Description (cont’d)

 

 

  Committee Discretion

 

 

The Compensation Committee has the discretion to adjust PRSU awards if any materially unusual circumstances occur during the performance period. Examples of these unusual circumstances include:

 

•   A significant portion of the peers are acquired during the performance cycle (i.e., the three-year period);

 

•   Takeover speculation significantly inflates Barrick’s stock price;

 

•   A peer is targeted for acquisition, but the acquisition is not completed by the end of the performance period; and

 

•   EBITDA or free cash flow performance in a given year is significantly impacted by factors outside the control of management.

 

The Compensation Committee also has the discretion to annually adjust performance metrics, specifically Adjusted EBITDA and free cash flow, for the following factors that are deemed to be outside the control of management:

 

(a)    Annual average market gold and copper prices; and

 

(b)    Royalty and tax rates that are estimated in advance upon completion of the forecasted Adjusted EBITDA (adjusted for commodity prices) and free cash flow (adjusted for commodity prices) performance each year.

 

  Pricing at Time of Grant

 

 

Conversion from dollar value to units based on the closing price of our Common Shares on the trading day immediately preceding the date of grant on the TSX.

 

  Dividend Equivalents

 

 

Credited as additional units during the vesting period, at the same rate as the dividends paid on our Common Shares.

 

  Payout Value

 

 

At vesting, each PRSU award (grant plus dividend equivalents), if earned, will have a value equal to the average closing price in Canadian dollars of our Common Shares on the TSX during the last five trading days prior to the vesting date.
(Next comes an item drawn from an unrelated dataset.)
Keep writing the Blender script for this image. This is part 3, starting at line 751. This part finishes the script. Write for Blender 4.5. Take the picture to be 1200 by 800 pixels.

The Compensation Committee has the discretion to adjust awards in unusual circumstances.

 

  Form of Payment

 

 

Earned PRSUs will be paid out in cash upon vesting.

 

  Clawback

 

 

PRSUs are subject to the Clawback Policy implemented by Barrick in February 2014. For details, the full text of our Clawback Policy is available on our website at www.barrick.com/company/governance.